Making Stories:
Facilitating Spatial Agency through Democratized Design
 

If we truly believe that design wields the power to improve our quality of living, inspire awe, delight, comfort, and healing - why is the practice of architecture out of reach to over 95% of the global population1? This thesis asks the questions: how can we democratize the skills and knowledge base of the formal designer, and what can we learn from the informal designers and builders of our world?

The majority of formal designers work within the reality of Industrialization and globalization which have contributed to an era of mass-production and homogenized design. While this has maximized design accessibility and affordability it has also resulted in a shift from a craft-based vernacular architecture to one that neglects to consider the individualistic needs, cultures, climate, techniques and materials local to a place2. This neglect, compounded with the legacy of colonization, has led to failed housing practices in Canada’s First Nation communities3.

Avenues for democratized design have begun to emerge through bottom-up movements such as “the maker movement”: a socially-driven technology-enabled trend focused on increasing self-reliance through participatory craft and open-knowledge networks. This thesis seeks to harness the spirit of the maker movement as a strategy for capacity building. It is in the context of the housing crisis facing First Nation communities that I believe the theory of democratized design can bridge formal and informal design thinking to enable a community-led process for home-building. With drastic cultural, economic, and environmental differences between First Nation communities there can be no one-size-fits-all solution. Through a housing initiative program with the University of Manitoba, I was connected with Pinaymootang First nation of the Fairford Reserve, signatory to treaty 2. Through conversations and research, I learned about the unique challenges, needs, and strengths of the community.
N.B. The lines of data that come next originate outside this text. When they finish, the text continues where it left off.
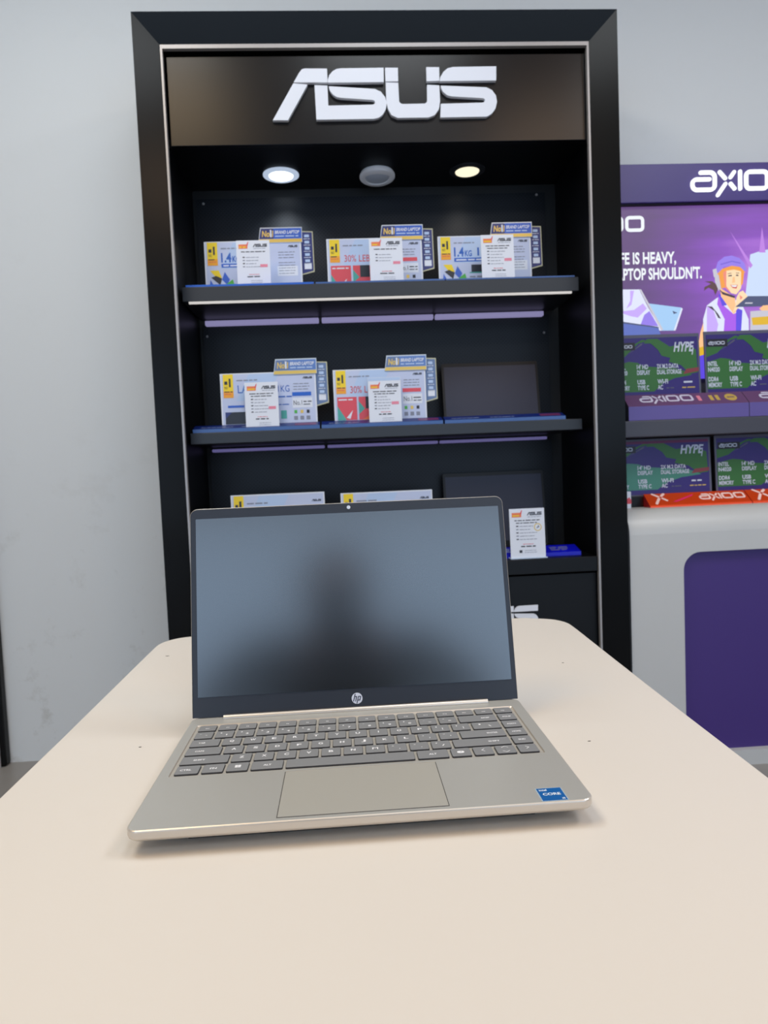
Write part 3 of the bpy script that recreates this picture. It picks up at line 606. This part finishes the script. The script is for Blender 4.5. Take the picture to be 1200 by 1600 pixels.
def wedge_sign(x0, x1, Y, z0, h0, h1, dp, mats, label, group, body):
    """long wedge: short upright face below, sloped printed face above"""
    m = MB(); yz = [(Y, z0), (Y, z0 + h0), (Y + dp, z0 + h0 + h1), (Y + dp, z0)]
    V = [(x, a, b) for x in (x0, x1) for a, b in yz]
    m.add(V, [(0, 3, 2, 1)], mats[2]); m.add(V, [(4, 5, 6, 7)], mats[2]); m.add(V, [(1, 2, 6, 5)], mats[0]); m.add(V, [(2, 3, 7, 6), (3, 0, 4, 7)], mats[1]); m.add(V, [(0, 1, 5, 4)], mats[1])
    sl = Fr((x0, Y, z0 + h0), (1, 0, 0), (0, dp, h1)); body(m, sl, x1 - x0, math.hypot(dp, h1))
    return tag(m.build('wedge_sign'), label, 'shelf sign', group)
def body_purple(m, fr, L, H):
    axioo(m, Fr(fr.p(.045, H * .30, .0006), fr.u, fr.v), .178, 0, 0, 'sign_lilac', 56)
    for i, x in enumerate((.235, .275, .295)): m.rect(fr, x, H * .3, x + .012, H * .75, .0006, 'gold' if i else 'print_pink')
    c = (.345, H * .52); m.prism(fr, [(c[0] + .02 * math.cos(i * math.pi / 8), c[1] + .3 * H * math.sin(i * math.pi / 8)) for i in range(16)], .0006, .0006, 'gold'); m.rect(fr, c[0] - .012, c[1] - .002, c[0] + .012, c[1] + .003, .0009, 'sign_maroon')
wedge_sign(0.905, 1.297, 2.152, 0.379, 0.044, 0.040, 0.045, ('sign_maroon', 'plinth_purple', 'shelf_grey'), 'purple wedge sign with lilac letters on the upper shelf, next to the black unit', 'purple wedge signs', body_purple)
wedge_sign(1.299, 1.69, 2.152, 0.379, 0.044, 0.040, 0.045, ('sign_maroon', 'plinth_purple', 'shelf_grey'), 'purple wedge sign on the upper shelf, cut by the right edge of the photo', 'purple wedge signs', body_purple)

# the white rounded counter with its purple panel
ct = thing('display_counter', (1.6, 2.27, FL), 'white counter with rounded edges and a purple front panel', 'counter')
CY = 2.07; ZC = 0.10; R0 = 0.075
prof = [(CY, FL)]
for i in range(9):
    a = math.radians(180 - 90 * i / 8); prof.append((CY + R0 + R0 * math.cos(a), ZC - R0 + R0 * math.sin(a)))
prof += [(2.408, ZC), (2.408, FL)]
m = MB()
# front face with a rounded opening for the panel
x0c, x1c = 0.864, 2.25; zc0, zc1 = FL, ZC - R0
inner = rrect(1.034, 2.09, -0.672, -0.036, 0.055, 8); outer = rrect(x0c, x1c, zc0, zc1, 0.0001, 8)
ff = Fr((0, CY, 0)); n = len(inner)
V = [ff.p(a, b, 0) for a, b in outer] + [ff.p(a, b, 0) for a, b in inner] + [ff.p(a, b, -0.022) for a, b in inner]
m.add(V, [(i, (i + 1) % n, n + (i + 1) % n, n + i) for i in range(n)] + [(n + i, n + (i + 1) % n, 2 * n + (i + 1) % n, 2 * n + i) for i in range(n)], 'solid_white')
V = [(x, a, b) for x in (x0c, x1c) for a, b in prof[1:]] ; k = len(prof) - 1
m.add(V, [(i, i + 1, k + i + 1, k + i) for i in range(k - 1)], 'solid_white')
m.add([(x0c, a, b) for a, b in prof], [tuple(range(len(prof)))], 'solid_white'); m.add([(x1c, a, b) for a, b in prof], [tuple(range(len(prof)))[::-1]], 'solid_white')
m.build('counter_body', ct, True)
m = MB(); m.prism(ff, inner, -0.030, -0.0215, 'purple_panel'); m.build('front_panel', ct)
m = MB(); pr = [(a - 0.004 if a < 2.2 else a, b if b < 0 else b * 1.0) for a, b in prof]
V = [(x, a, b) for x in (0.8555, 0.8635) for a, b in pr]; k = len(pr)
m.add(V, [(i, (i + 1) % k, k + (i + 1) % k, k + i) for i in range(k)] + [tuple(range(k))[::-1], tuple(range(k, 2 * k))], 'black_matte'); q = m.build('end_panel', ct); q['label'] = 'black end panel of the counter'

def body_orange(m, fr, L, H):
    k = .00019; f = lambda P_: [(.02 + (a - 455) * k, H * .12 + (450 - b) * k * 0.95) for a, b in P_]
    for S in ([(495, 160), (575, 235)], [(690, 165), (635, 220)], [(635, 285), (690, 345)], [(570, 290), (485, 425)]): stroke(m, fr, f(S), 46 * k, .0006, .0006, 'sign_pale')
    m.prism(fr, [(.082, H * .30), (.155, H * .80), (.162, H * .84), (.155, H * .70), (.095, H * .28)], .0006, .0006, 'magenta')
    axioo(m, Fr(fr.p(.175, H * .36, .0006), fr.u, fr.v), .155, 0, 0, 'sign_pale', 62)
    m.rect(fr, 0, 0, L, .0035, .0008, 'orange_edge')
om = ('orange_acrylic', 'orange_edge', 'orange_side')
wedge_sign(0.975, 1.312, 2.165, ZC, 0.004, 0.038, 0.05, om, 'orange wedge sign with pale letters on the counter, nearer the black unit', 'orange wedge signs', body_orange)
wedge_sign(1.315, 1.652, 2.165, ZC, 0.004, 0.038, 0.05, om, 'orange wedge sign on the counter, cut by the right edge of the photo', 'orange wedge signs', body_orange)

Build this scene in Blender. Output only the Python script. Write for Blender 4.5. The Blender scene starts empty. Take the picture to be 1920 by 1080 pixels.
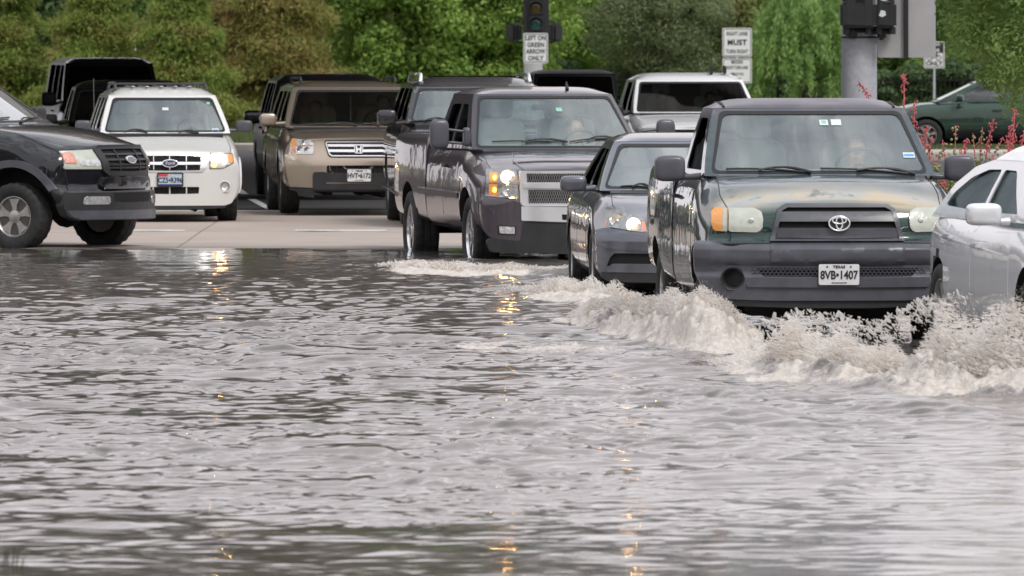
import bpy, bmesh, math, random
import numpy as np
from math import sin, cos, radians, pi, sqrt, atan2
from mathutils import Vector, Matrix
from mathutils.geometry import tessellate_polygon
from mathutils.bvhtree import BVHTree
random.seed(7); rng = np.random.default_rng(7)
SC = bpy.context.scene
COL = SC.collection
# camera model: lens in pixels of the 1920 wide photograph, camera height and horizon row
F = 17000.0; H = 2.2; YH = 90.0; CX = 960.0
def wpt(px, py, D): return Vector(((px-CX)/F*D, D, H-(py-YH)/F*D))

# ------------------------------------------------------------------ materials
def new_mat(name):
    m = bpy.data.materials.new(name); m.use_nodes = True
    nt = m.node_tree; nt.nodes.clear()
    out = nt.nodes.new('ShaderNodeOutputMaterial')
    return m, nt, out
def setin(n, **k):
    for a, v in k.items():
        a = a.replace('_', ' ')
        if a in n.inputs: n.inputs[a].default_value = v
def rgba(c): return (c[0], c[1], c[2], 1.0)
def texco(nt, scale=(1,1,1), rot=(0,0,0)):
    tc = nt.nodes.new('ShaderNodeTexCoord'); mp = nt.nodes.new('ShaderNodeMapping')
    mp.inputs['Scale'].default_value = scale; mp.inputs['Rotation'].default_value = rot
    nt.links.new(tc.outputs['Object'], mp.inputs['Vector']); return mp.outputs['Vector']
def noise(nt, vec, scale, detail=4, rough=.55, dist=0):
    n = nt.nodes.new('ShaderNodeTexNoise'); n.inputs['Scale'].default_value = scale
    n.inputs['Detail'].default_value = detail; n.inputs['Roughness'].default_value = rough
    n.inputs['Distortion'].default_value = dist
    nt.links.new(vec, n.inputs['Vector']); return n.outputs['Fac']
def ramp(nt, fac, stops):
    r = nt.nodes.new('ShaderNodeValToRGB'); e = r.color_ramp.elements
    while len(e) < len(stops): e.new(.5)
    for i, (p, c) in enumerate(stops):
        e[i].position = p; e[i].color = rgba(c) if not isinstance(c, (int, float)) else (c, c, c, 1)
    nt.links.new(fac, r.inputs['Fac']); return r.outputs['Color']
def mixc(nt, fac, a, b):
    m = nt.nodes.new('ShaderNodeMix'); m.data_type = 'RGBA'
    for sock, v in ((m.inputs[0], fac), (m.inputs[6], a), (m.inputs[7], b)):
        if hasattr(v, 'is_linked') or hasattr(v, 'links'): nt.links.new(v, sock)
        elif isinstance(v, (int, float)): sock.default_value = v
        else: sock.default_value = rgba(v)
    return m.outputs[2]
def bump(nt, h, strength=.2, dist=.01):
    b = nt.nodes.new('ShaderNodeBump'); b.inputs['Strength'].default_value = strength
    b.inputs['Distance'].default_value = dist
    nt.links.new(h, b.inputs['Height']); return b.outputs['Normal']
def pbr(name, col, rough=.5, metal=0, coat=0, var=.0, vscale=6, bmp=0, bscale=40, spec=.5, emit=None, estr=0, coatr=.03, trans=0):
    m, nt, out = new_mat(name)
    p = nt.nodes.new('ShaderNodeBsdfPrincipled')
    setin(p, Base_Color=rgba(col), Roughness=rough, Metallic=metal, Coat_Weight=coat, Coat_Roughness=coatr, Specular_IOR_Level=spec)
    if trans: setin(p, Transmission_Weight=trans)
    v = texco(nt)
    if var:
        f = noise(nt, v, vscale, 5, .6)
        d = tuple(c*(1-var) for c in col); l = tuple(min(1, c*(1+var)) for c in col)
        nt.links.new(ramp(nt, f, [(.3, d), (.7, l)]), p.inputs['Base Color'])
    if bmp:
        nt.links.new(bump(nt, noise(nt, v, bscale, 3), bmp, .01), p.inputs['Normal'])
    if emit: setin(p, Emission_Color=rgba(emit), Emission_Strength=estr)
    nt.links.new(p.outputs[0], out.inputs[0]); return m
def paint(name, col, metal=.35, rough=.38, dirt=(.22,.19,.16), dirtamt=.35, worn=None, coat=1.0):
    """car paint: base + clear coat, a road-dirt film that gets thicker low on the body, tiny dents in the coat"""
    m, nt, out = new_mat(name)
    p = nt.nodes.new('ShaderNodeBsdfPrincipled')
    setin(p, Roughness=rough, Metallic=metal, Coat_Weight=coat, Coat_Roughness=.03, Specular_IOR_Level=.2)
    v = texco(nt)
    sep = nt.nodes.new('ShaderNodeSeparateXYZ'); nt.links.new(v, sep.inputs[0])
    f = noise(nt, v, 2.2, 6, .65, .4)
    hz = nt.nodes.new('ShaderNodeMapRange'); hz.inputs[1].default_value = 1.3; hz.inputs[2].default_value = .25
    nt.links.new(sep.outputs[2], hz.inputs[0])
    mu = nt.nodes.new('ShaderNodeMath'); mu.operation = 'MULTIPLY'; nt.links.new(f, mu.inputs[0]); nt.links.new(hz.outputs[0], mu.inputs[1])
    m2 = nt.nodes.new('ShaderNodeMath'); m2.operation = 'MULTIPLY'; m2.inputs[1].default_value = dirtamt*.45; nt.links.new(mu.outputs[0], m2.inputs[0])
    base = mixc(nt, m2.outputs[0], col, dirt)
    if worn: base = worn(nt, v, sep, base, p)
    nt.links.new(base, p.inputs['Base Color'])
    r2 = nt.nodes.new('ShaderNodeMapRange'); r2.inputs[3].default_value = .03; r2.inputs[4].default_value = .28
    nt.links.new(m2.outputs[0], r2.inputs[0]); nt.links.new(r2.outputs[0], p.inputs['Coat Roughness'])
    nb = bump(nt, noise(nt, v, 3.5, 2), .06, .05)
    nt.links.new(nb, p.inputs['Normal']); nt.links.new(nb, p.inputs['Coat Normal'])
    nt.links.new(p.outputs[0], out.inputs[0]); return m
def glass(name, tint=(.75,.82,.8), refl=1.0, dust=0.0):
    """thin pane: fresnel mirror over a tinted see-through pane"""
    m, nt, out = new_mat(name)
    tr = nt.nodes.new('ShaderNodeBsdfTransparent'); tr.inputs[0].default_value = rgba(tint)
    gl = nt.nodes.new('ShaderNodeBsdfGlossy'); gl.inputs['Roughness'].default_value = .015
    gl.inputs['Color'].default_value = (.95,.97,1,1)
    fr = nt.nodes.new('ShaderNodeFresnel'); fr.inputs[0].default_value = 1.5
    v = texco(nt); nb = bump(nt, noise(nt, v, 1.3, 1), .10, .05)
    nt.links.new(nb, fr.inputs['Normal']); nt.links.new(nb, gl.inputs['Normal'])
    mu = nt.nodes.new('ShaderNodeMath'); mu.operation = 'MULTIPLY_ADD'; mu.inputs[1].default_value = refl; mu.inputs[2].default_value = .01; mu.use_clamp = True
    ge = nt.nodes.new('ShaderNodeNewGeometry'); inv = nt.nodes.new('ShaderNodeMath'); inv.operation = 'SUBTRACT'; inv.inputs[0].default_value = 1; nt.links.new(ge.outputs['Backfacing'], inv.inputs[1])
    fm = nt.nodes.new('ShaderNodeMath'); fm.operation = 'MULTIPLY'; nt.links.new(mu.outputs[0], fm.inputs[0]); nt.links.new(inv.outputs[0], fm.inputs[1])
    nt.links.new(fr.outputs[0], mu.inputs[0]); mu = fm
    mx = nt.nodes.new('ShaderNodeMixShader')
    nt.links.new(mu.outputs[0], mx.inputs[0]); nt.links.new(tr.outputs[0], mx.inputs[1]); nt.links.new(gl.outputs[0], mx.inputs[2])
    if dust:   # dried road film and wiper smears
        df = nt.nodes.new('ShaderNodeBsdfDiffuse'); df.inputs[0].default_value = (.50,.58,.57,1); m2 = nt.nodes.new('ShaderNodeMixShader')
        dn = ramp(nt, noise(nt, v, 2.4, 5, .65, 1.2), [(.3, dust*.55), (.7, dust*1.5)])
        nt.links.new(dn, m2.inputs[0]); nt.links.new(mx.outputs[0], m2.inputs[1]); nt.links.new(df.outputs[0], m2.inputs[2]); mx = m2
    nt.links.new(mx.outputs[0], out.inputs[0]); return m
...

The outcome of this thesis is an investigation of architecture, not as a finite commodity, but as a technique for story-building and facilitating spatial agency. This thesis explores how a community workshop facility could, host training programs, engage youth, strengthen cultural identity, and plant-a-seed that could one day enable a community-led process for home-building.
 

 

 


1 “The Promethean Architect: A Modern(Ist) Hero.” Open Source Architecture, by Carlo Ratti and Matthew Claudel, Thames & Hudson, 2015, pp. 21–21.

2 Umbach, Maiken. Vernacular Modernism: Heimat, Globalization, and the Built Environment. Stanford Univ. Press, 2005.

3 Dyck, Lillian E., and Dennis Glen. Patterson. Housing on First Nation Reserves: Challenges and Successes: Interim Report of the Standing Senate Committee on Aboriginal Peoples. Ottawa: Standing Senate Committee on Aboriginal Peoples, 2015.